All’origine c’era un desiderio di totale indipendenza. Dovevamo riuscire in due-tre persone a fare tutto quello che viene fatto di solito da una struttura del teatro Di solito cercare il pubblico, accoglierlo e presentarsi sono cose che competono al teatro che ti ospita. Noi ci siamo messi a riflettere e abbiamo deciso che toccava a noi farlo. Nel lavoro c'è una vera e propria accoglienza, e quella che di solito è la facciata del teatro, luogo in cui lo spettacolo ti dà il benvenuto, per noi diventa un incontro reale tra persone.
La ricerca del pubblico è nella tradizione del circo: il tendone arriva, si ferma, e una volta che tutti hanno visto lo spettacolo si sposta. Così è nata l’esigenza di avere delle ruote, quindi avere un camper, che ci permettesse di spostarci.

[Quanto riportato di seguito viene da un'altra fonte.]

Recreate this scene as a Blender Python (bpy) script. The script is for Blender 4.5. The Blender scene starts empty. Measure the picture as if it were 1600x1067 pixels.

Con quest’operazione vi siete costituiti come un vero e proprio teatro. Potreste definirvi come “teatro indipendente”?


Il nostro calendario è diviso su due colonne. C’è un calendario organizzato, dove ci sono le date che facciamo nei festival che ci accolgono, e un calendario indipendente, che sono tutte quelle date che abbiamo scelto di fare per conto nostro. L’idea è quella di fare un teatro indipendente più da schemi che da strutture. Da quegli schemi che ti bloccano, che ti ostacolano. La nostra è un’indipendenza mentale, non giuridica, che poi ci ha portato a cercare delle strade diverse. A cercare cioè un modo per arrivare a dei contatti che altrimenti non riusciremmo ad avere, come il pubblico delle piazze.
Per questo ci vuole uno spettacolo che puoi portare con te, o che comunque girando in autonomia arriva a quelle persone che altrimenti non conosceresti. Non si tratta di idee rivoluzionarie, o mirate contro il sistema. È comunque necessario che la cultura si articoli su un sistema, e se è ben organizzato tanto meglio, purchè diffonda e produca più idee.
Il pubblico rimane sempre al centro della nostra attenzione, Caravankermesse è portavoce di un tipo di teatro che si basa molto sulla risposta degli spettatori. Attualmente ci manca un po’ uno spazio di sperimentazione, dal momento che sperimentare in un posto chiuso per noi è impossibile. È un po’ come fare della pittura di paesaggio avendo solo delle foto. Qualcosa impedisce la sperimentazione vera e propria perché nel momento in cui ti manifesti, in cui ti esponi, devi già essere pronto, avere un risultato. E quindi sentiamo molto la mancanza di uno spazio di confronto con lo spettatore che non sia semplicemente lo spettacolo finito, e stiamo lavorando per capire quale possa essere la strada migliore.


Ha ancora senso parlare di teatro popolare al giorno d’oggi?


Teatro popolare come termine è un po’ scaduto. Più che altro parlerei di un teatro che lavori più in superficie, o meglio sia in superficie che in profondità, e quindi che permetta più punti di vista, a seconda della preparazione di ognuno. É fondamentale concedere una possibilità a tutti, ma è anche una questione di gusti: io sono più a mio agio davanti a una platea mista, ma non perché penso che sia più democratico, non è questa la componente che mi interessa - nell’arte non penso che ci sia bisogno di democrazia ma di belle cose, no? - ma perché di fronte a un pubblico più vario sento di dover essere più universale. Questo spettacolo certamente non ha una dimensione univoca.


Immaginando il sistema teatrale come una rete, dove ogni movimento è rappresentato da un punto, tu senti di far parte di questa rete o di essere piuttosto un outsider?


Se si vede la cosa su un piano orizzontale io mi sento assolutamente un outsider. In questo momento mi sembra di attraversare un periodo di forte transizione. Sento il dovere di fare da ponte. Io ho un forte legame culturale con la storia che ho vissuto, in particolare con la fine degli anni settanta. È un momento in cui si sta azzerando tutto e sento il bisogno di dover mantenere quegli insegnamenti che mi hanno guidato. Ovviamente mi interessano anche le novità, tutto quello che è cresciuto insieme a me, perché forse appartengo più al presente che agli anni settanta. In questo stato di passaggio mi sento più su una verticale, qualcosa che si riferisce sia ai maestri che alle persone che stanno arrivando. Anche per questo immagino un teatro che si rivolge a un pubblico più vasto.